La racionalidad económica los empuja a un mundo sin derechos: no los tienen los trabajadores que emplean, los consumidores que compran sus bienes y servicios ni los contribuyentes que se perjudican por los impuestos que ellos no pagan. Estos mismos empresarios enfrentan situaciones injustas, como el costo de financiamiento en el circuito paraformal. Se trata de un círculo vicioso perfecto en el que, en el mediano y largo plazos, todos perdemos.

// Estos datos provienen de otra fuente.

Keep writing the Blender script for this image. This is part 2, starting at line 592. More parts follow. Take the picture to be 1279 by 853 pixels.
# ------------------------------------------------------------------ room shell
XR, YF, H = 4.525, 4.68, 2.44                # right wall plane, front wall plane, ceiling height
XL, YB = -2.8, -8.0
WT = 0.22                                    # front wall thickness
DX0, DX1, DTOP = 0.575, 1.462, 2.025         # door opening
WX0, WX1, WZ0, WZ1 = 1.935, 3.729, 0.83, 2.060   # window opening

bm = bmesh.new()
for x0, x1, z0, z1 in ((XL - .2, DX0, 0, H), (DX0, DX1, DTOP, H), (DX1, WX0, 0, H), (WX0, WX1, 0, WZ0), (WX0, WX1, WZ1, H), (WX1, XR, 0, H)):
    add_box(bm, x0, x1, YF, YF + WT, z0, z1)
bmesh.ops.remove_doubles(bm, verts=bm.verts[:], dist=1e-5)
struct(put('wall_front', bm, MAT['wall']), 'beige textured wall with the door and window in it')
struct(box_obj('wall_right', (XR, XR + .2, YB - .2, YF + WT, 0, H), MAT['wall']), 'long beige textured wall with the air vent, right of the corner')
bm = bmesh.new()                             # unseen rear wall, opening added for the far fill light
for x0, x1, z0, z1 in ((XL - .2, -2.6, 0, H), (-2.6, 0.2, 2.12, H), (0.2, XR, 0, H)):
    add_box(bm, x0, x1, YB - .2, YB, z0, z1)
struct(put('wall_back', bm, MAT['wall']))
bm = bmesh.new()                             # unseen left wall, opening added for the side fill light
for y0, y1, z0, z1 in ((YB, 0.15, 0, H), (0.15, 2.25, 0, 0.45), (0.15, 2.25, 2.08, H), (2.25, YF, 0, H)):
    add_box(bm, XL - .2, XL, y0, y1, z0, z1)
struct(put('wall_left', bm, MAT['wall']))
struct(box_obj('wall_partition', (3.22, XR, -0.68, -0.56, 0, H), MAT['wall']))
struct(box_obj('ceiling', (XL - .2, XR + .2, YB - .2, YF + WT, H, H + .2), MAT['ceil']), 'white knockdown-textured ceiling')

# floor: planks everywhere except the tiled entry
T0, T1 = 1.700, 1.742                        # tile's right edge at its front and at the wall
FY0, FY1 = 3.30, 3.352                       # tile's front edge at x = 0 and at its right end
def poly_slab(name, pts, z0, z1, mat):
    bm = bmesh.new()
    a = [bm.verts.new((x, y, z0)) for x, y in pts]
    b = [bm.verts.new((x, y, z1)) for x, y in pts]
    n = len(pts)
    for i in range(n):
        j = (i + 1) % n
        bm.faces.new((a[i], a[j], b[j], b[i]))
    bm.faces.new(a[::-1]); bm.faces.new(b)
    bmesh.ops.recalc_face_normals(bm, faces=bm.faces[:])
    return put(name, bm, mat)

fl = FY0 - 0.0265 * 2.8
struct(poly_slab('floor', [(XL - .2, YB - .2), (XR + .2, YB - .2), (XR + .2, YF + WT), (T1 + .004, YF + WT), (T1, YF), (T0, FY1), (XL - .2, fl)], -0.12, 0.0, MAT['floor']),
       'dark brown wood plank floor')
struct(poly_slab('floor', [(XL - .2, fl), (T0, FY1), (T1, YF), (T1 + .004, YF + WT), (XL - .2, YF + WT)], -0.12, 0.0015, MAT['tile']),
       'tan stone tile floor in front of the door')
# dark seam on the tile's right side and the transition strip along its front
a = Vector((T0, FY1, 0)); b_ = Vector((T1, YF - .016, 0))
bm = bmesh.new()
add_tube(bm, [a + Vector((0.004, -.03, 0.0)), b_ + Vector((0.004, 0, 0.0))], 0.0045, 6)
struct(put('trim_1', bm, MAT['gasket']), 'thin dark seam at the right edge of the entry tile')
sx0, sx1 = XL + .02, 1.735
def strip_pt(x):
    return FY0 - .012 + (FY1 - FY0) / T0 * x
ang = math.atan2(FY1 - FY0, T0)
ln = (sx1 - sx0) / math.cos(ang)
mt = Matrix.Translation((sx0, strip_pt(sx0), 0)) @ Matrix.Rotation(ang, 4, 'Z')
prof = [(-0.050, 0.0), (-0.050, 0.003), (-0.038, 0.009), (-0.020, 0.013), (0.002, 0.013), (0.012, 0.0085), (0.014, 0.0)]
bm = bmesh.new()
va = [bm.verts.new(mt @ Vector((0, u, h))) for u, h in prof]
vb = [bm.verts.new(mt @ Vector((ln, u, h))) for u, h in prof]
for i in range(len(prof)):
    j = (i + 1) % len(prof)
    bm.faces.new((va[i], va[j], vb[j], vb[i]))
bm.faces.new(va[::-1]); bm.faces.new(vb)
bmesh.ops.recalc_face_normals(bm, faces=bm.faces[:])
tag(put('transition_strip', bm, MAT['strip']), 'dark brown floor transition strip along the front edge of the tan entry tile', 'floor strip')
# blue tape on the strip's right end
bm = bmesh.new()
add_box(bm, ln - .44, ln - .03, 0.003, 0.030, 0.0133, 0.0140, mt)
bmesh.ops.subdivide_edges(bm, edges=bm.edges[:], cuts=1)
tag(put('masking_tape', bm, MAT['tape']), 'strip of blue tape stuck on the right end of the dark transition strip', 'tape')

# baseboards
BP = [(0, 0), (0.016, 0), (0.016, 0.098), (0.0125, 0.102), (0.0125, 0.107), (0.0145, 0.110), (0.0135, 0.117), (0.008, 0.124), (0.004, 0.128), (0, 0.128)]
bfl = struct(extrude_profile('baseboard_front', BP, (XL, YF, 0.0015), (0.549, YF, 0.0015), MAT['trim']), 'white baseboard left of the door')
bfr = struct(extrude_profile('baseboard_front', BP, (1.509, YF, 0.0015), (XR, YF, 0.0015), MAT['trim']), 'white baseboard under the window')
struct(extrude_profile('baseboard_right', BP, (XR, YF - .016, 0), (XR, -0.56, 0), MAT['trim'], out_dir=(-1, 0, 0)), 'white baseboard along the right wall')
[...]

¿Es posible frenar esta inercia perversa? Indudablemente, si somos capaces de construir otras reglas del juego, comenzando por respetar la división de poderes que consagra nuestro sistema republicano. Pero se ahonda el problema cuando el fortalecimiento de la autoridad presidencial se basa en la limitación de las facultades del Congreso y la gobernabilidad descansa en la posibilidad de influir en algunos fallos clave de una Corte bien predispuesta.

¿Seremos capaces de construir un Estado democrático eficaz, eficiente y solidario, que promueva una sociedad cohesionada, plural, integrada internamente e inteligentemente inserta en el mundo? Este es el principal desafío que tenemos los argentinos para salir de esta interminable decadencia.

Se construye estatalidad siguiendo críticamente los ejemplos y aprendiendo con humildad de la experiencia de los principales países de Occidente, los más desarrollados, democráticos, libres e igualitarios de que pueda dar cuenta la historia. Esto supone planes racionales, contar con los mejores recursos humanos y tecnológicos, y establecer serios controles institucionales con amplia participación ciudadana. Algo es seguro: no se construye estatalidad con esfuerzos espasmódicos o coyunturales, por mejor intencionados que sean.

Habrá siempre amenazas y sucesos que generarán gran impotencia. El terrorismo internacional demostró que puede vulnerar los dispositivos de seguridad aun de los Estados más poderosos. Y ante las catástrofes naturales, como la ocurrida recientemente en Asia, el único camino es concentrarse en la ayuda humanitaria y en la reconstrucción. Nuestro problema es bien distinto, mucho más básico y elemental. Depende de decisiones políticas y de la convicción perdurable de la ciudadanía. El futuro del país se juega en ellas.